Capital Market Stabilisation Fund to undergo major reforms
A recent high-level meeting focused on restructuring CMSF operations to make the fund more effective, transparent, and sustainable.

The Capital Market Stabilisation Fund (CMSF), which has faced long-standing criticism over structural weaknesses, management inefficiencies, and questions about its long-term sustainability, is set to undergo major structural and managerial reforms.
To implement these changes, the Financial Institutions Division prepared directives for the finance ministry. A recent high-level meeting focused on restructuring CMSF operations to make the fund more effective, transparent, and sustainable.
The meeting, chaired by Finance Adviser Salehuddin Ahmed, included senior officials from the Bangladesh Securities and Exchange Commission (BSEC), the Financial Institutions Division, the Dhaka Stock Exchange (DSE), and the Chittagong Stock Exchange (CSE).
Since its inception, the CMSF has received Tk697.10 crore in cash from issuer companies. Of this cash fund, it has settled investors' claims of Tk9.40 crore. It also received 14.37 crore shares declared as stock dividends but not disbursed to investors. Of these shares, the CMSF has settled claims of 3.15 crore shares.
Currently, the CMSF has invested a total of Tk325 crore in the capital market to provide stability. The fund had planned to lend to capital market intermediaries at a low cost, but this did not materialise after the political changeover in 2024.

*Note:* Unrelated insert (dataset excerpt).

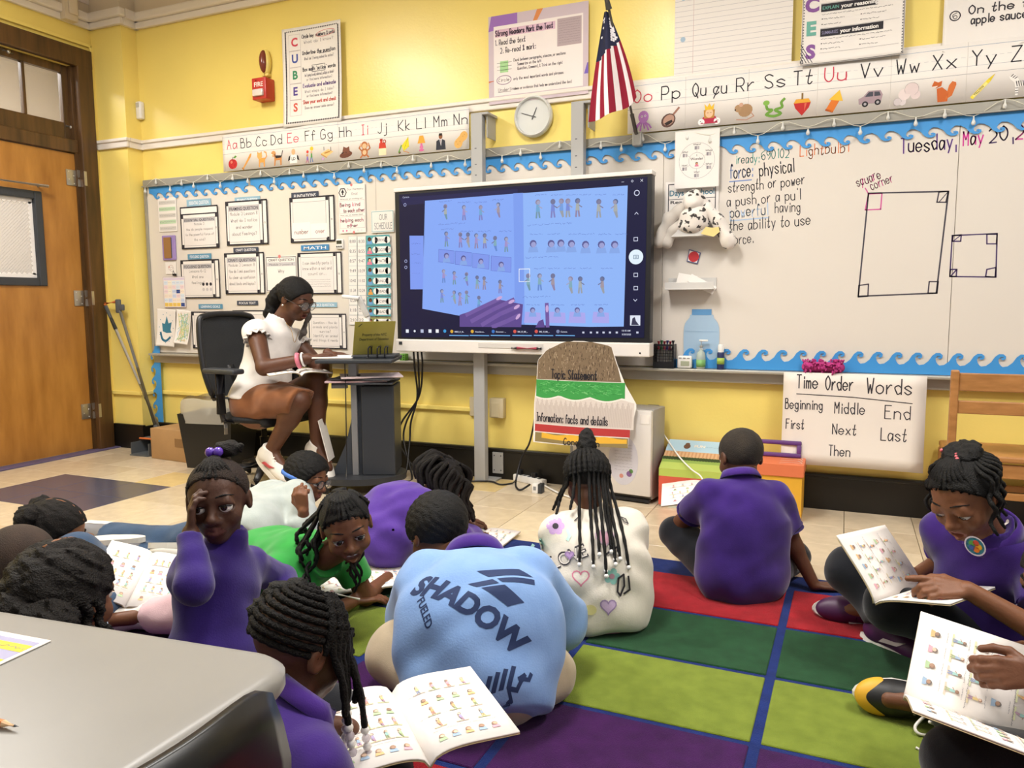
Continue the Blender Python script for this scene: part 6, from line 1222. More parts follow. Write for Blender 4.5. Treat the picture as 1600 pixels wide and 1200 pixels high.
# ---------------------------------------------------------------- corner: dustpan, broom, carton, bag, bin
m_or = mat('broom_orange', '#d9743a', 0.5); m_bg = mat('broom_grey', '#55595c', 0.5)
pa_ = onz(220, 712, 0); t = thing('dustpan', 'grey long-handled dustpan with an orange lip leaning in the corner', 'dustpan', pa_)
top = ony(184, 474, YP-.06)
b = MB(); px_, py_ = pa_.x, pa_.y; hw = .085
b.box((px_, py_+.07, .004), (hw*2, .18, .008)).box((px_-hw, py_+.08, .045), (.006, .17, .09)).box((px_+hw, py_+.08, .045), (.006, .17, .09)).box((px_, py_+.16, .055), (hw*2, .006, .11)).box((px_, py_+.12, .108), (hw*2, .09, .006)); b.build('pan', m_bg, t, 40)
MB().box((px_, py_+.072, .110), (hw*2+.004, .012, .012), bev=.003).build('lip', m_or, t, 40)
ft = Vector((px_+.03, py_+.14, .10)); d_ = (top-ft); MB().tube([ft, ft+d_*.10], .014, 10).build('socket', m_bg, t, True); MB().tube([ft+d_*.05, top], .0105, 10).build('handle', mat('handle_grey', '#8e8c88', .35, .5), t, True)
MB().box(top+Vector((.005, 0, -.02)), (.035, .03, .10), bev=.008).box(top+Vector((.035, 0, -.03)), (.05, .02, .045), bev=.006).build('hook', m_bg, t, 40); MB().cyl(top+Vector((-.02, 0, .01)), top+Vector((-.13, 0, 0)), .011, .010).build('grip', m_or, t, True)
t0_ = ony(165, 478, YP-.10); b0 = onz(258, 690, .07); t = thing('broom', 'broom with a silver handle leaning crossed over the dustpan handle', 'broom', (b0.x, b0.y, 0)); d_ = t0_-b0
MB().tube([b0, t0_-d_*.15], .0105, 10).build('handle', m_chrome, t, True); MB().tube([t0_-d_*.17, t0_], .014, 10).build('grip', m_bg, t, True); MB().tube([b0+d_*.27, b0+d_*.33], .0125, 10).build('collar', m_steel, t, True); MB().tube([t0_, t0_+d_*.015], .010, 8).build('end_cap', m_or, t, True)
MB().box(b0+Vector((0, 0, .01)), (.24, .05, .04), bev=.008).build('head', m_bg, t, 40); 
b = MB()
for k in range(40): q = b0+Vector((rnd.uniform(-.11, .11), rnd.uniform(-.02, .02), -.005)); b.tube([q, q+Vector((rnd.uniform(-.01, .01), rnd.uniform(-.01, .01), -.06))], .003, 4)
b.build('bristles', m_black, t)['kind'] = 'stuff'
cA, cB, cC = onz(237, 716, 0), onz(303, 725, 0), onz(323, 716, 0); t = thing('cardboard_box', 'brown taped cardboard box on the floor beside the bin', 'box', ((cA+cB)/2))
ux = (cB-cA); Lx = ux.length; ux.normalize(); uy = Vector((-ux.y, ux.x, 0)); Lz = .215; Ly = .26; m_cb = mat('cardboard', '#b08a5c', .8, var=.1, vscale=5); o_ = cA
def bx(o_, ux, uy, x0, x1, y0, y1, z0, z1): R = Matrix((ux, uy, Vector((0, 0, 1)))).transposed(); return (o_+ux*(x0+x1)/2+uy*(y0+y1)/2+Vector((0, 0, (z0+z1)/2)), (x1-x0, y1-y0, z1-z0), R)
MB().box(*bx(o_, ux, uy, 0, Lx, 0, Ly, .001, Lz), bev=.003).build('carton', m_cb, t, 40); MB().box(*bx(o_, ux, uy, Lx*.58, Lx*.84, -.0015, .0, .10, .16)).build('tape', mat('brown_tape', '#8f6c44', .5), t)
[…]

Under the proposed 2025 legislation, the CMSF will be recognised as a statutory fund, providing legal clarity on its structure, management, financial operations, oversight, and relationship with the BSEC. This legal recognition is expected to strengthen investor confidence and ensure long-term market stability.
A new seven-member board will be formed to oversee the CMSF, chaired by the BSEC chairman. Other members will include representatives from the Financial Institutions Division, DSE, CSE, ICAB, BAPLC, and a CEO appointed by the commission. The board will ensure good governance, transparency, and efficient fund management.
CMSF's human resources will be reorganised to optimise responsibilities, improve efficiency, reduce unnecessary staff, and control costs. The fund's office will operate under sub-lease arrangements at BSEC or BANM offices until December 2026, preventing infrastructure depreciation and avoiding additional expenses.
Interest earned from the CMSF will be used for investment education and raising investor awareness. The CMSF will also function as a centralised dividend distribution hub, ensuring that all listed companies' cash dividends are disbursed efficiently and reliably. A centralised TDS system will provide investors with digital TDS certificates and simplify tax filing, encouraging greater participation in the capital market.
Following the finance ministry's directives, the BSEC has instructed the CMSF to diversify its bank deposits. Funds held in various banks, the Investment Corporation of Bangladesh (ICB), and other financial institutions must be deposited within six months in Sonali Bank, Janata Bank, and Agrani Bank. Fixed deposits (FDRs) must also be encashed upon maturity with interest and redeposited. The CMSF will submit a progress report to the BSEC within three months.
About CMSF
The CMSF was established under the Capital Market Stabilisation Fund Rules, 2021 (CMSF Rule 2021) of the BSEC. The CMSF acts as a custodian of undistributed cash and stock dividends, non-refunded public subscription money, and unallotted rights shares from issuers of listed securities. Cash and stocks in the fund can be returned to claimants by shareholders or investors at any time in the indefinite future.
According to the rules, a maximum of 40% of CMSF's cash balance may be used for direct buying and selling of listed securities. At least 50% of the cash balance must be used for providing loans to market intermediaries for refinancing as margin loans, and up to 10% may be used for investment in other securities, such as fixed deposits, government securities, fixed-income securities, and mutual funds.
To date, CMSF's board has remained vacant, as the tenure of its previous board expired in August last year. Recently, the BSEC rejected a request from the finance ministry to transfer approximately Tk1,500 crore held in the CMSF to the state treasury. This amount includes Tk632 crore in cash and Tk913.21 crore in unclaimed stock dividends belonging to general investors.
The finance ministry, in two separate letters, instructed the capital market regulator to deposit the cash reserves into the government's coffers and to liquidate the unclaimed stock dividends through ICB to channel the proceeds similarly. Furthermore, the ministry proposed dissolving the fund and incorporating a new clause in the relevant legislation to mandate the transfer of such funds to government accounts.
However, the BSEC has countered this, asserting that appropriating funds belonging to general investors is not legally permissible.